## Start Recorded data

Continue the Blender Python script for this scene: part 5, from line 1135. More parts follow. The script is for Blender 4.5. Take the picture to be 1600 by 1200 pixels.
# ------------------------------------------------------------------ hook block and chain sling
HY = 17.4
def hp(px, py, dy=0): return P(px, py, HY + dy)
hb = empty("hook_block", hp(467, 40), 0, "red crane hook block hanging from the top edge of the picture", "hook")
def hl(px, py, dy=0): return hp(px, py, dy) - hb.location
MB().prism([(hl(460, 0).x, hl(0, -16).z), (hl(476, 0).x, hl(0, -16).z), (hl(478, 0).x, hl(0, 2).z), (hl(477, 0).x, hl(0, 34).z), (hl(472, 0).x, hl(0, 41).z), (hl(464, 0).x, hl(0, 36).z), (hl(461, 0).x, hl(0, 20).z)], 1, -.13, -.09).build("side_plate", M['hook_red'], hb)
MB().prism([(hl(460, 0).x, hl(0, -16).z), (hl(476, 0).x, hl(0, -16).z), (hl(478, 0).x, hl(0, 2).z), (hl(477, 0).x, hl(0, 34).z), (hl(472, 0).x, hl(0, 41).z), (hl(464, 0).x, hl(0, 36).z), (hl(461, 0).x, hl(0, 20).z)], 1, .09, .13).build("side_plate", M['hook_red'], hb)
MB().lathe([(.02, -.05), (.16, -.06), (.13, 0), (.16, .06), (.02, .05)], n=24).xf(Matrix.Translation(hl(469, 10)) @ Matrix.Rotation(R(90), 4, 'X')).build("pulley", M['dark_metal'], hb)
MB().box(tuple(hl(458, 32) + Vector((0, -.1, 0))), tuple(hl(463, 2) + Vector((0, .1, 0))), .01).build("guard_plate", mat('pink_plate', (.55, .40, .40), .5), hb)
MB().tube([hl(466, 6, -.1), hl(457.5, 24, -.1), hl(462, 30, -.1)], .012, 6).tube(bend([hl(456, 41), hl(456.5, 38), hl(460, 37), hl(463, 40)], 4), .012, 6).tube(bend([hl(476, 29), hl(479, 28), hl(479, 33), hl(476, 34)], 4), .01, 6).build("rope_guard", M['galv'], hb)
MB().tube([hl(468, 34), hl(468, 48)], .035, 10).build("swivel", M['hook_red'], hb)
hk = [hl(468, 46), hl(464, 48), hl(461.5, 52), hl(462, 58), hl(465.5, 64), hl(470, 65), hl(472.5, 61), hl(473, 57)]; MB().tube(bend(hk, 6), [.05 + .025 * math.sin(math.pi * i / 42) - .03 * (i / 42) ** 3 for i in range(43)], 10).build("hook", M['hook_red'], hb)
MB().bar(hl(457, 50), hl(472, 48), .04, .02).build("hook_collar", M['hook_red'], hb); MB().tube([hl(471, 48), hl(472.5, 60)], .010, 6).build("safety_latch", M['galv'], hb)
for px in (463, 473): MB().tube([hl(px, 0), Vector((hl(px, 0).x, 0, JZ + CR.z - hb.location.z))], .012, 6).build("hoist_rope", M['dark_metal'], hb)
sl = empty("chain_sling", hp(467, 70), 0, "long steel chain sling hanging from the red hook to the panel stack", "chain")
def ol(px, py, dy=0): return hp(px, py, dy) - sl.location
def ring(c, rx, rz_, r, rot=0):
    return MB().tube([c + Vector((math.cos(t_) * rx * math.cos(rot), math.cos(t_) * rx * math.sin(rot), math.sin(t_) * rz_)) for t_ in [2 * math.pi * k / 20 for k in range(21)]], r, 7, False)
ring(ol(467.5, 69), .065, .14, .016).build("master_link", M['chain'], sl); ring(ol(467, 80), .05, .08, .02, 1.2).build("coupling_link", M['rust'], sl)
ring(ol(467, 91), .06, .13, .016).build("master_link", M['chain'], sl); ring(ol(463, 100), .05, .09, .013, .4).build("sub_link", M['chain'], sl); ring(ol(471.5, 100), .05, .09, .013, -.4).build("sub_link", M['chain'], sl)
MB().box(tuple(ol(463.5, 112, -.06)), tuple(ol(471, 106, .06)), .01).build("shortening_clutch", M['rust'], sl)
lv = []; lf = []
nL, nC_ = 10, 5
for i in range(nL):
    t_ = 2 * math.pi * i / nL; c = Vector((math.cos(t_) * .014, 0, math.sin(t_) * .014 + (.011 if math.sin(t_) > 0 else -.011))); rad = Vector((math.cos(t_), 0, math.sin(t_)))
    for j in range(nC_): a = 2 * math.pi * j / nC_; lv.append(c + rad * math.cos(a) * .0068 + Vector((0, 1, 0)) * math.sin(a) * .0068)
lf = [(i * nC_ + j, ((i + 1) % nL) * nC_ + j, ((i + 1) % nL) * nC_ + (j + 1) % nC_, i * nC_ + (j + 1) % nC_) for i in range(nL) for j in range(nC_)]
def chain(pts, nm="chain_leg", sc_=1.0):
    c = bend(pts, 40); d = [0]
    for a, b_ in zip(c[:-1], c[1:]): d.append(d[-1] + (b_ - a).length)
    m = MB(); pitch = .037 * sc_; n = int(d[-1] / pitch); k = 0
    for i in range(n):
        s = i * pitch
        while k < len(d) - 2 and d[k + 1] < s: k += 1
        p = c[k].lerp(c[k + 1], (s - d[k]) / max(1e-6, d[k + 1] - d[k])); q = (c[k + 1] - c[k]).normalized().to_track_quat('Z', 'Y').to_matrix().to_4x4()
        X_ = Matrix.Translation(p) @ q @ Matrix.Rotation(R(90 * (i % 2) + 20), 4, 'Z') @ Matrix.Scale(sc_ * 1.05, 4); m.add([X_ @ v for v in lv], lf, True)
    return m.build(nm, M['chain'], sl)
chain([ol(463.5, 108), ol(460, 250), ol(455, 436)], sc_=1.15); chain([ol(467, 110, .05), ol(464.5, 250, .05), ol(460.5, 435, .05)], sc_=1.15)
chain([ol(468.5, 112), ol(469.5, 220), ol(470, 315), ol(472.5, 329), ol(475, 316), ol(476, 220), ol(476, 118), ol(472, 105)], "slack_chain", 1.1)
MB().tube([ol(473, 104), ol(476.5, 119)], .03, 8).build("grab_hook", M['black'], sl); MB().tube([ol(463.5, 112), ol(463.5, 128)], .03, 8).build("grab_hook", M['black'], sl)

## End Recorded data

> What is required: Restate the whole listing exactly.

> Solution below:
Continue the Blender Python script for this scene: part 5, from line 1135. More parts follow. The script is for Blender 4.5. Take the picture to be 1600 by 1200 pixels.
# ------------------------------------------------------------------ hook block and chain sling
HY = 17.4
def hp(px, py, dy=0): return P(px, py, HY + dy)
hb = empty("hook_block", hp(467, 40), 0, "red crane hook block hanging from the top edge of the picture", "hook")
def hl(px, py, dy=0): return hp(px, py, dy) - hb.location
MB().prism([(hl(460, 0).x, hl(0, -16).z), (hl(476, 0).x, hl(0, -16).z), (hl(478, 0).x, hl(0, 2).z), (hl(477, 0).x, hl(0, 34).z), (hl(472, 0).x, hl(0, 41).z), (hl(464, 0).x, hl(0, 36).z), (hl(461, 0).x, hl(0, 20).z)], 1, -.13, -.09).build("side_plate", M['hook_red'], hb)
MB().prism([(hl(460, 0).x, hl(0, -16).z), (hl(476, 0).x, hl(0, -16).z), (hl(478, 0).x, hl(0, 2).z), (hl(477, 0).x, hl(0, 34).z), (hl(472, 0).x, hl(0, 41).z), (hl(464, 0).x, hl(0, 36).z), (hl(461, 0).x, hl(0, 20).z)], 1, .09, .13).build("side_plate", M['hook_red'], hb)
MB().lathe([(.02, -.05), (.16, -.06), (.13, 0), (.16, .06), (.02, .05)], n=24).xf(Matrix.Translation(hl(469, 10)) @ Matrix.Rotation(R(90), 4, 'X')).build("pulley", M['dark_metal'], hb)
MB().box(tuple(hl(458, 32) + Vector((0, -.1, 0))), tuple(hl(463, 2) + Vector((0, .1, 0))), .01).build("guard_plate", mat('pink_plate', (.55, .40, .40), .5), hb)
MB().tube([hl(466, 6, -.1), hl(457.5, 24, -.1), hl(462, 30, -.1)], .012, 6).tube(bend([hl(456, 41), hl(456.5, 38), hl(460, 37), hl(463, 40)], 4), .012, 6).tube(bend([hl(476, 29), hl(479, 28), hl(479, 33), hl(476, 34)], 4), .01, 6).build("rope_guard", M['galv'], hb)
MB().tube([hl(468, 34), hl(468, 48)], .035, 10).build("swivel", M['hook_red'], hb)
hk = [hl(468, 46), hl(464, 48), hl(461.5, 52), hl(462, 58), hl(465.5, 64), hl(470, 65), hl(472.5, 61), hl(473, 57)]; MB().tube(bend(hk, 6), [.05 + .025 * math.sin(math.pi * i / 42) - .03 * (i / 42) ** 3 for i in range(43)], 10).build("hook", M['hook_red'], hb)
MB().bar(hl(457, 50), hl(472, 48), .04, .02).build("hook_collar", M['hook_red'], hb); MB().tube([hl(471, 48), hl(472.5, 60)], .010, 6).build("safety_latch", M['galv'], hb)
for px in (463, 473): MB().tube([hl(px, 0), Vector((hl(px, 0).x, 0, JZ + CR.z - hb.location.z))], .012, 6).build("hoist_rope", M['dark_metal'], hb)
sl = empty("chain_sling", hp(467, 70), 0, "long steel chain sling hanging from the red hook to the panel stack", "chain")
def ol(px, py, dy=0): return hp(px, py, dy) - sl.location
def ring(c, rx, rz_, r, rot=0):
    return MB().tube([c + Vector((math.cos(t_) * rx * math.cos(rot), math.cos(t_) * rx * math.sin(rot), math.sin(t_) * rz_)) for t_ in [2 * math.pi * k / 20 for k in range(21)]], r, 7, False)
ring(ol(467.5, 69), .065, .14, .016).build("master_link", M['chain'], sl); ring(ol(467, 80), .05, .08, .02, 1.2).build("coupling_link", M['rust'], sl)
ring(ol(467, 91), .06, .13, .016).build("master_link", M['chain'], sl); ring(ol(463, 100), .05, .09, .013, .4).build("sub_link", M['chain'], sl); ring(ol(471.5, 100), .05, .09, .013, -.4).build("sub_link", M['chain'], sl)
MB().box(tuple(ol(463.5, 112, -.06)), tuple(ol(471, 106, .06)), .01).build("shortening_clutch", M['rust'], sl)
lv = []; lf = []
nL, nC_ = 10, 5
for i in range(nL):
    t_ = 2 * math.pi * i / nL; c = Vector((math.cos(t_) * .014, 0, math.sin(t_) * .014 + (.011 if math.sin(t_) > 0 else -.011))); rad = Vector((math.cos(t_), 0, math.sin(t_)))
    for j in range(nC_): a = 2 * math.pi * j / nC_; lv.append(c + rad * math.cos(a) * .0068 + Vector((0, 1, 0)) * math.sin(a) * .0068)
lf = [(i * nC_ + j, ((i + 1) % nL) * nC_ + j, ((i + 1) % nL) * nC_ + (j + 1) % nC_, i * nC_ + (j + 1) % nC_) for i in range(nL) for j in range(nC_)]
def chain(pts, nm="chain_leg", sc_=1.0):
    c = bend(pts, 40); d = [0]
    for a, b_ in zip(c[:-1], c[1:]): d.append(d[-1] + (b_ - a).length)
    m = MB(); pitch = .037 * sc_; n = int(d[-1] / pitch); k = 0
    for i in range(n):
        s = i * pitch
        while k < len(d) - 2 and d[k + 1] < s: k += 1
        p = c[k].lerp(c[k + 1], (s - d[k]) / max(1e-6, d[k + 1] - d[k])); q = (c[k + 1] - c[k]).normalized().to_track_quat('Z', 'Y').to_matrix().to_4x4()
        X_ = Matrix.Translation(p) @ q @ Matrix.Rotation(R(90 * (i % 2) + 20), 4, 'Z') @ Matrix.Scale(sc_ * 1.05, 4); m.add([X_ @ v for v in lv], lf, True)
    return m.build(nm, M['chain'], sl)
chain([ol(463.5, 108), ol(460, 250), ol(455, 436)], sc_=1.15); chain([ol(467, 110, .05), ol(464.5, 250, .05), ol(460.5, 435, .05)], sc_=1.15)
chain([ol(468.5, 112), ol(469.5, 220), ol(470, 315), ol(472.5, 329), ol(475, 316), ol(476, 220), ol(476, 118), ol(472, 105)], "slack_chain", 1.1)
MB().tube([ol(473, 104), ol(476.5, 119)], .03, 8).build("grab_hook", M['black'], sl); MB().tube([ol(463.5, 112), ol(463.5, 128)], .03, 8).build("grab_hook", M['black'], sl)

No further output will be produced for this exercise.